You might consider turning your car off, instead of leaving it in idle, while you dash into the store for a quick purchase. Depending on the vehicle you can save significant quantities of gasoline for each hour of idling. You may not realize how much time you allow the car to idle needlessly. Even when we are stopped for road construction delays — many of us sit with the car idling and producing senseless emissions.

There are complaints from parents about the systems for dropping off children or picking them up after school. When I was in school we had older children who were responsible and careful, who took small groups of younger students to meet a waiting parent a block away. Can’t we figure out a better system for student drop off and pick up that would use many fewer gallons of gasoline and spew fewer emissions into the air?

Always amazing is that long line of cars at In-n-Out Burger. It certainly is a popular choice for people to grab a burger, but it takes a long time sitting in the car idling as customers inch their way to get their burgers. If you have the time why not park the car and walk inside, which would save money and be healthier for you?

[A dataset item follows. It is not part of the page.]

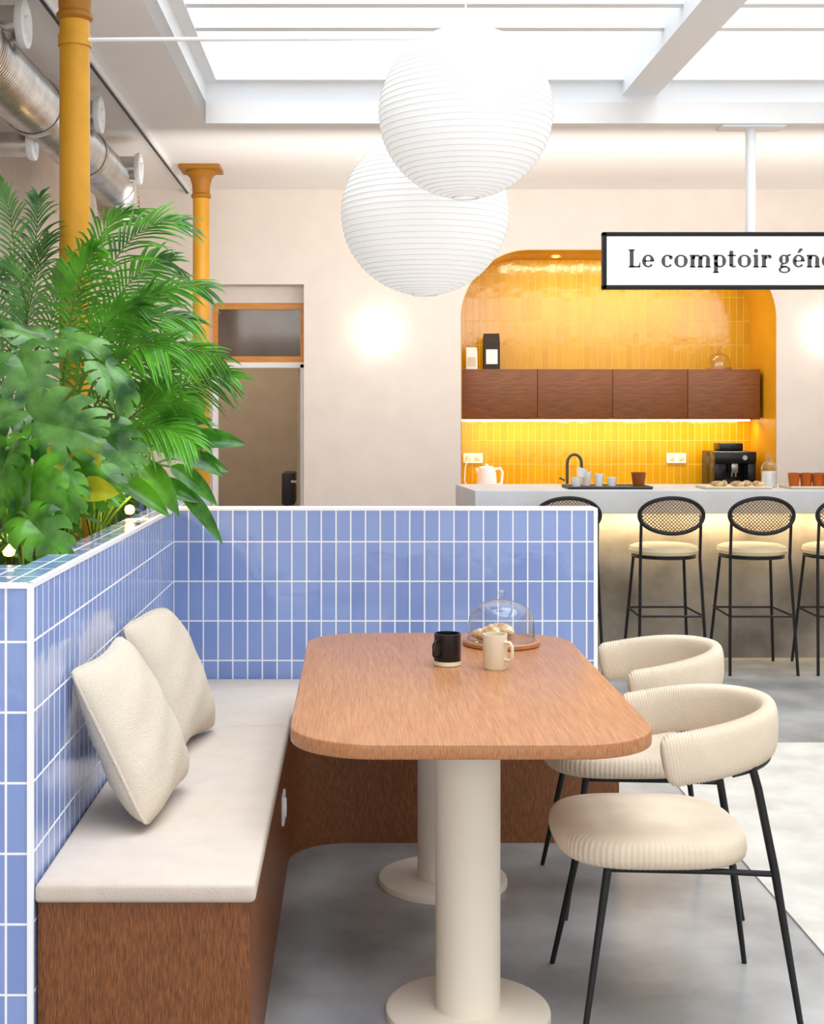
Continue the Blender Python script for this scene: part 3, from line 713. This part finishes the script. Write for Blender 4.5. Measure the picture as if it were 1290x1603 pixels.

Electric cars are an interesting alternative to have in your driveway, particularly if you have solar panels. More and more electric vehicles are now available. And rebates are still being offered. A new electric car (Chevy Spark, Nissan Leaf, Bolt, Tesla and many more) allows a $7,500 tax rebate ( https://www.carfax.com/blog/hybrid-electric-tax-credits) and the state of California will send you a check for $2,500 ( https://cleanvehiclerebate.org/eng/eligible-vehicles). PG& E will also send you a $500 check for a new or used electric vehicle. No gasoline costs, no oil changes ever. Plug-in hybrids will also provide tax rebates and checks, though about one third less in rebates.

You may think the cost of buying an electric car is prohibitive, but there are many used electric vehicles available that are sold at good prices, especially if you look online. What an easy, clean air solution for a quick trip to the grocery store or even to pick up or drop off your child at school without any emissions or gasoline costs!

There are charging stations dotting the map and apps to give information about the number of chargers at each location. Recharging costs are minimal. Also your PG& E rates are much lower for electric vehicle charging than household electric charges. Check it out https://www.pge.com/tariffs/assets/pdf/tariffbook/ELEC_SCHEDS_EV.pdf.

Another transportation consideration is air travel. Airlines carry us across the planet for all sorts of reasons, some that are of utmost importance. But some trips are voluntary and contribute to our planet’s climate imbalance. If you could reduce your air travel by even one trip a year it would be a worthwhile move — dramatically lowering your carbon emissions while demonstrating your concern for the planet and all life.

We cannot discuss transportation choices without talking about the options of walking and biking. Many of us try to stay healthy by exercising at a health club or elsewhere, but a free opportunity awaits you when you choose to walk or bike from one place to another. If you need items at two stores located near each other (Food for Less and Walmart or Safeway and the Co-op), you could park where you’ll buy the most items and walk to and from the other. It’s worth considering where you can fit in some extra steps.

For those who live in town biking is an excellent alternative for those quick trips to the store. It’s fun, great exercise, and feels like you’re a kid again. All you need is a bike, a backpack or a basket on the bike and you’re set to go getting exercise and helping reduce carbon emissions.